Trajan commanded the Roman Empire between 98 and 117 CE. A soldier-emperor, he was the second of the so-called “Five Good Emperors” of the Nerva-Antonine dynasty; his military and imperial successes launched him to popular fame. Born Marcus Ulpius Traianus into an elite family in what is now Andalusia, Spain, Trajan became the first of Rome’s emperors born outside of present-day Italy. As emperor, he granted citizenship and the rights that came with it to people from the far-reaching provinces that his forces conquered, expanding and fundamentally changing the concept of what it meant to be Roman.

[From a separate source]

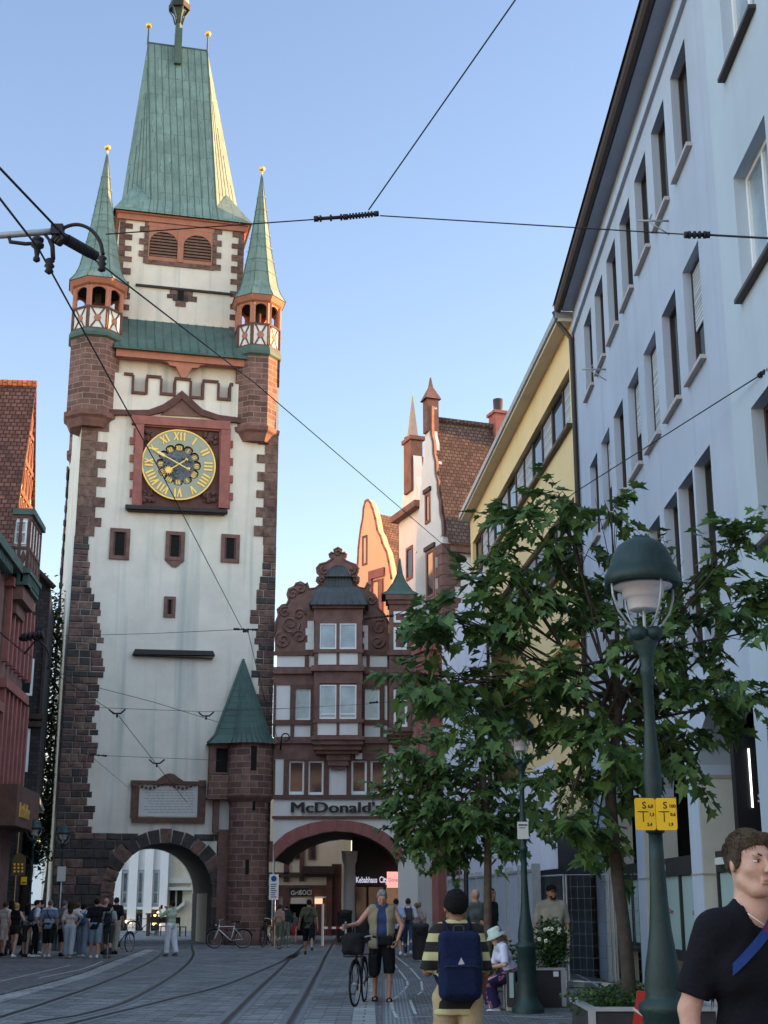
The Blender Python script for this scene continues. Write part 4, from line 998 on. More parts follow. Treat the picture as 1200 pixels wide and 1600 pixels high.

The exhibition will explore how art was used during Trajan’s era: privately, in the houses of the elite, and publicly, in the forums and public buildings as propaganda to promote the empire’s values as it was expanded to its greatest extent. The objects on view will tell the many stories – cultural, social, political, and economic - of life in imperial Rome, immersing visitors in the majesty of Trajan’s world at the turn of the second century CE. Featured will be rarely displayed marble portrait busts and statues of the men and women who shaped the Roman world of Trajan’s dynasty, as well as vivid frescoes and ornate furnishings from the villas of Pompeii. Lending historical and visual context to these remarkable artworks in Houston will be a recreation of a section of Trajan’s Column– a towering pillar with a spiraling narrative frieze that is one of the few monumental sculptures to have survived the fall of Rome. Its 155 scenes and 2,662 carved figures depict two major campaigns against the Dacian kingdom between 102 and 106 CE, Trajan’s crowning military triumph; the vignettes unfold in a frieze the length of the 100-foot column.

The exhibition features some 160 objects, many on view in the U.S. for the first time. Lenders include the Museo Nazionale Romano, the Museo Archeologico Nazionale di Napoli, the Parco Archeologico di Ostia and the Musei Vaticani.